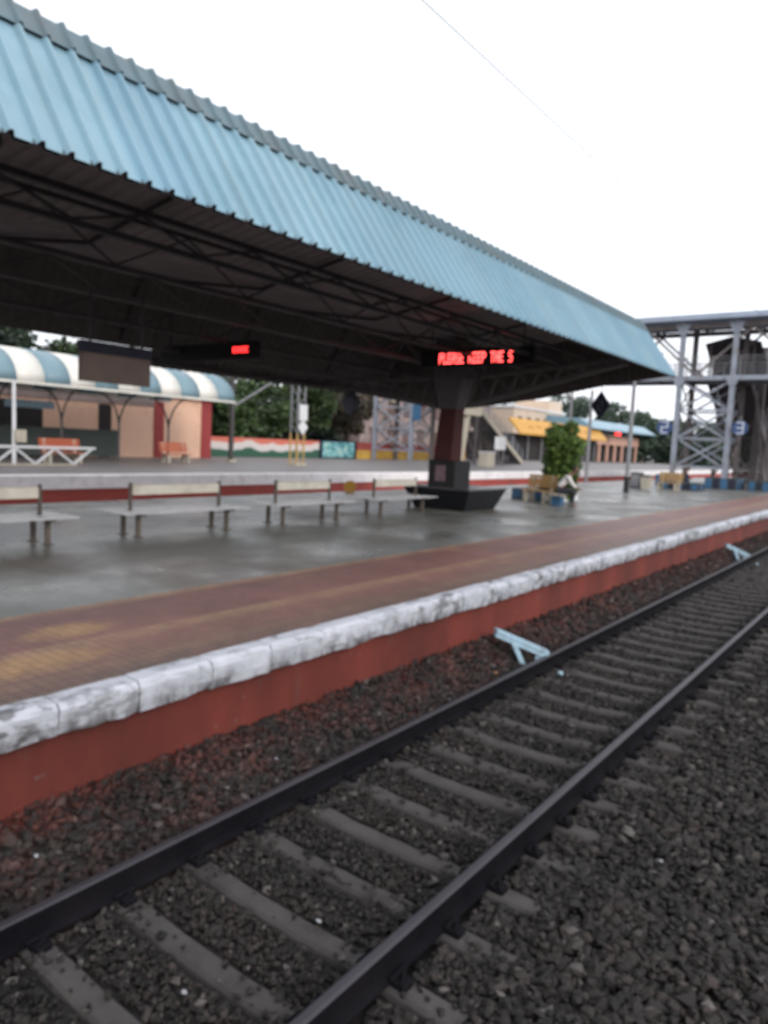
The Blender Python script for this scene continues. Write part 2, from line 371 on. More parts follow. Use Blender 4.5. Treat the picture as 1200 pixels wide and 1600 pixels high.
# far platform, one track bed away, a little higher
FX, FZ = -21.0, .45
mb = MB(); mb.box(-70, FX - .42, -30, Y1, -1.3, FZ)
structure(mb.build('far_platform', mt['farplat']))
mb = MB(); mb.box(FX - .415, FX - .05, -30, Y1, -1.3, FZ - .42)
structure(mb.build('far_platform_wall', M('brick red far wall', (.40, .075, .06), .8, .2, .8, dirt=(.25, .06, .05))))
mb = MB(); y = -30
while y < 160:
    mb.box(FX - .413, FX + random.uniform(-.01, .01), y + .004, y + 1.2, FZ - .418, FZ + .012 + random.uniform(-.004, .004), .015); y += 1.2
mb.box(FX - .413, FX, y, Y1, FZ - .418, FZ + .012)
mt['farcoping'] = M('white far coping', (.88, .84, .85), .7, .12, 1.2, dirt=(.6, .55, .55), dscale=2)
structure(mb.build('far_kerb', mt['farcoping']))
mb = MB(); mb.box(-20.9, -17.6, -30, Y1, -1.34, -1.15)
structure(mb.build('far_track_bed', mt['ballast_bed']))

# ballast bed
def prof(x):
    xs = [-4.77, -4.45, -4.2, -3.95, -3.6, -2.4, -2.1, -1.7, -1.3, -.8, 0, 3]
    zs = [-.73, -.86, -.97, -1.07, -1.11, -1.11, -1.12, -1.11, -1.06, -1.02, -1.05, -1.15]
    return np.interp(x, xs, zs)
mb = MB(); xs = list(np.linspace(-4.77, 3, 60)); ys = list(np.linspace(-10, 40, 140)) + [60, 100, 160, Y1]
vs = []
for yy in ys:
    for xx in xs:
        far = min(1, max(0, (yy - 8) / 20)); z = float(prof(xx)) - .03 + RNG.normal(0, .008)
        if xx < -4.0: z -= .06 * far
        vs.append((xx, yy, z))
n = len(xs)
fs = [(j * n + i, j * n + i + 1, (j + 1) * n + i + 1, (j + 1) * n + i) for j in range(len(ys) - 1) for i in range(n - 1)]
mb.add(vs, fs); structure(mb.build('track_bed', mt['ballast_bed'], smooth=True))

SP = .56; SY = 1.98 - SP * 6      # sleeper spacing
TC = -3.03
def stones():
    t = (1 + 5 ** .5) / 2
    iv = np.array([(-1, t, 0), (1, t, 0), (-1, -t, 0), (1, -t, 0), (0, -1, t), (0, 1, t), (0, -1, -t), (0, 1, -t), (t, 0, -1), (t, 0, 1), (-t, 0, -1), (-t, 0, 1)], float)
    iv /= np.linalg.norm(iv[0])
    it = np.array([(0, 11, 5), (0, 5, 1), (0, 1, 7), (0, 7, 10), (0, 10, 11), (1, 5, 9), (5, 11, 4), (11, 10, 2), (10, 7, 6), (7, 1, 8), (3, 9, 4), (3, 4, 2), (3, 2, 6), (3, 6, 8), (3, 8, 9), (4, 9, 5), (2, 4, 11), (6, 2, 10), (8, 6, 7), (9, 8, 1)])
    XY = []; R = []
    for (ya, yb, dens, r0, r1) in ((.2, 5, 1500, .017, .034), (5, 10, 850, .02, .036), (10, 18, 330, .026, .042), (18, 36, 130, .034, .05)):
        area = 4.7 * (yb - ya); k = int(area * dens)
        x = RNG.uniform(-4.75, .0, k); y = RNG.uniform(ya, yb, k); XY.append(np.stack([x, y], 1)); R.append(RNG.uniform(r0, r1, k) * RNG.lognormal(-.06, .2, k))
    XY = np.concatenate(XY); R = np.concatenate(R); x, y = XY.T
    ph = ((y - SY + SP / 2) % SP) - SP / 2
    onsl = (np.abs(ph) < .115) & (x > -4.28) & (x < -1.68)
    nr = np.exp(-((x + 3.72) / .16) ** 2) + np.exp(-((x + 2.34) / .14) ** 2)
    edge = (x < -4.05) | (x > -1.78)
    keep = ~(onsl & (RNG.random(len(x)) < np.where(edge, np.where(x > -2, .7, .25), .96 - .35 * nr + .05 * np.sin(y * 5))))
    for rx in (-3.90, -2.16): keep &= ~(np.abs(x - rx) < .085)
    x, y, R = x[keep], y[keep], R[keep]; k = len(x)
    far = np.clip((y - 8) / 20, 0, 1)
    R = R * np.where((x > -3.9) & (x < -2.1), .72, 1) * np.where(x > -1.7, 1.12, 1)
    z = prof(x) - .008 + RNG.uniform(-.012, .016, k) - np.where(x < -4.0, .06 * far, 0) + np.where(x > -1.6, RNG.uniform(0, .05, k), 0)
    z = np.where(onsl[keep], np.maximum(z, -1.075), z)
    V = iv[None] * (1 + RNG.uniform(-.46, .46, (k, 12, 1))) * RNG.uniform(.5, 1.35, (k, 1, 3)) * R[:, None, None]
    a = RNG.uniform(0, 6.28, k); b = RNG.uniform(-.7, .7, k)
    ca, sa, cb, sb = np.cos(a)[:, None], np.sin(a)[:, None], np.cos(b)[:, None], np.sin(b)[:, None]
    X, Y, Z = V[..., 0], V[..., 1], V[..., 2]
    Y, Z = Y * cb - Z * sb, Y * sb + Z * cb; X, Y = X * ca - Y * sa, X * sa + Y * ca
    V = np.stack([X + x[:, None], Y + y[:, None], Z * .85 + z[:, None]], -1).reshape(-1, 3)
    F = (it[None] + (np.arange(k) * 12)[:, None, None]).reshape(-1, 3)
    me = D.meshes.new('ballast'); me.vertices.add(len(V)); me.vertices.foreach_set('co', V.ravel().astype(np.float32))
    me.loops.add(F.size); me.loops.foreach_set('vertex_index', F.ravel().astype(np.int32))
    me.polygons.add(len(F)); me.polygons.foreach_set('loop_start', np.arange(0, F.size, 3, dtype=np.int32)); me.polygons.foreach_set('loop_total', np.full(len(F), 3, np.int32))
    me.polygons.foreach_set('use_smooth', np.zeros(len(F), bool)); me.update(calc_edges=True); me.validate(); me.materials.append(mt['stone'])
    o = D.objects.new('ballast', me); COL.objects.link(o)
    tag(o, 'dark crushed stone ballast around the sleepers, stained red beside the platform wall', 'ballast', kind='stuff')
stones()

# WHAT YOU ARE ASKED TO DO
Without including any pictures, reproduce the listing exactly.

# ANSWER TO THIS PROBLEM
The Blender Python script for this scene continues. Write part 2, from line 371 on. More parts follow. Use Blender 4.5. Treat the picture as 1200 pixels wide and 1600 pixels high.
# far platform, one track bed away, a little higher
FX, FZ = -21.0, .45
mb = MB(); mb.box(-70, FX - .42, -30, Y1, -1.3, FZ)
structure(mb.build('far_platform', mt['farplat']))
mb = MB(); mb.box(FX - .415, FX - .05, -30, Y1, -1.3, FZ - .42)
structure(mb.build('far_platform_wall', M('brick red far wall', (.40, .075, .06), .8, .2, .8, dirt=(.25, .06, .05))))
mb = MB(); y = -30
while y < 160:
    mb.box(FX - .413, FX + random.uniform(-.01, .01), y + .004, y + 1.2, FZ - .418, FZ + .012 + random.uniform(-.004, .004), .015); y += 1.2
mb.box(FX - .413, FX, y, Y1, FZ - .418, FZ + .012)
mt['farcoping'] = M('white far coping', (.88, .84, .85), .7, .12, 1.2, dirt=(.6, .55, .55), dscale=2)
structure(mb.build('far_kerb', mt['farcoping']))
mb = MB(); mb.box(-20.9, -17.6, -30, Y1, -1.34, -1.15)
structure(mb.build('far_track_bed', mt['ballast_bed']))

# ballast bed
def prof(x):
    xs = [-4.77, -4.45, -4.2, -3.95, -3.6, -2.4, -2.1, -1.7, -1.3, -.8, 0, 3]
    zs = [-.73, -.86, -.97, -1.07, -1.11, -1.11, -1.12, -1.11, -1.06, -1.02, -1.05, -1.15]
    return np.interp(x, xs, zs)
mb = MB(); xs = list(np.linspace(-4.77, 3, 60)); ys = list(np.linspace(-10, 40, 140)) + [60, 100, 160, Y1]
vs = []
for yy in ys:
    for xx in xs:
        far = min(1, max(0, (yy - 8) / 20)); z = float(prof(xx)) - .03 + RNG.normal(0, .008)
        if xx < -4.0: z -= .06 * far
        vs.append((xx, yy, z))
n = len(xs)
fs = [(j * n + i, j * n + i + 1, (j + 1) * n + i + 1, (j + 1) * n + i) for j in range(len(ys) - 1) for i in range(n - 1)]
mb.add(vs, fs); structure(mb.build('track_bed', mt['ballast_bed'], smooth=True))

SP = .56; SY = 1.98 - SP * 6      # sleeper spacing
TC = -3.03
def stones():
    t = (1 + 5 ** .5) / 2
    iv = np.array([(-1, t, 0), (1, t, 0), (-1, -t, 0), (1, -t, 0), (0, -1, t), (0, 1, t), (0, -1, -t), (0, 1, -t), (t, 0, -1), (t, 0, 1), (-t, 0, -1), (-t, 0, 1)], float)
    iv /= np.linalg.norm(iv[0])
    it = np.array([(0, 11, 5), (0, 5, 1), (0, 1, 7), (0, 7, 10), (0, 10, 11), (1, 5, 9), (5, 11, 4), (11, 10, 2), (10, 7, 6), (7, 1, 8), (3, 9, 4), (3, 4, 2), (3, 2, 6), (3, 6, 8), (3, 8, 9), (4, 9, 5), (2, 4, 11), (6, 2, 10), (8, 6, 7), (9, 8, 1)])
    XY = []; R = []
    for (ya, yb, dens, r0, r1) in ((.2, 5, 1500, .017, .034), (5, 10, 850, .02, .036), (10, 18, 330, .026, .042), (18, 36, 130, .034, .05)):
        area = 4.7 * (yb - ya); k = int(area * dens)
        x = RNG.uniform(-4.75, .0, k); y = RNG.uniform(ya, yb, k); XY.append(np.stack([x, y], 1)); R.append(RNG.uniform(r0, r1, k) * RNG.lognormal(-.06, .2, k))
    XY = np.concatenate(XY); R = np.concatenate(R); x, y = XY.T
    ph = ((y - SY + SP / 2) % SP) - SP / 2
    onsl = (np.abs(ph) < .115) & (x > -4.28) & (x < -1.68)
    nr = np.exp(-((x + 3.72) / .16) ** 2) + np.exp(-((x + 2.34) / .14) ** 2)
    edge = (x < -4.05) | (x > -1.78)
    keep = ~(onsl & (RNG.random(len(x)) < np.where(edge, np.where(x > -2, .7, .25), .96 - .35 * nr + .05 * np.sin(y * 5))))
    for rx in (-3.90, -2.16): keep &= ~(np.abs(x - rx) < .085)
    x, y, R = x[keep], y[keep], R[keep]; k = len(x)
    far = np.clip((y - 8) / 20, 0, 1)
    R = R * np.where((x > -3.9) & (x < -2.1), .72, 1) * np.where(x > -1.7, 1.12, 1)
    z = prof(x) - .008 + RNG.uniform(-.012, .016, k) - np.where(x < -4.0, .06 * far, 0) + np.where(x > -1.6, RNG.uniform(0, .05, k), 0)
    z = np.where(onsl[keep], np.maximum(z, -1.075), z)
    V = iv[None] * (1 + RNG.uniform(-.46, .46, (k, 12, 1))) * RNG.uniform(.5, 1.35, (k, 1, 3)) * R[:, None, None]
    a = RNG.uniform(0, 6.28, k); b = RNG.uniform(-.7, .7, k)
    ca, sa, cb, sb = np.cos(a)[:, None], np.sin(a)[:, None], np.cos(b)[:, None], np.sin(b)[:, None]
    X, Y, Z = V[..., 0], V[..., 1], V[..., 2]
    Y, Z = Y * cb - Z * sb, Y * sb + Z * cb; X, Y = X * ca - Y * sa, X * sa + Y * ca
    V = np.stack([X + x[:, None], Y + y[:, None], Z * .85 + z[:, None]], -1).reshape(-1, 3)
    F = (it[None] + (np.arange(k) * 12)[:, None, None]).reshape(-1, 3)
    me = D.meshes.new('ballast'); me.vertices.add(len(V)); me.vertices.foreach_set('co', V.ravel().astype(np.float32))
    me.loops.add(F.size); me.loops.foreach_set('vertex_index', F.ravel().astype(np.int32))
    me.polygons.add(len(F)); me.polygons.foreach_set('loop_start', np.arange(0, F.size, 3, dtype=np.int32)); me.polygons.foreach_set('loop_total', np.full(len(F), 3, np.int32))
    me.polygons.foreach_set('use_smooth', np.zeros(len(F), bool)); me.update(calc_edges=True); me.validate(); me.materials.append(mt['stone'])
    o = D.objects.new('ballast', me); COL.objects.link(o)
    tag(o, 'dark crushed stone ballast around the sleepers, stained red beside the platform wall', 'ballast', kind='stuff')
stones()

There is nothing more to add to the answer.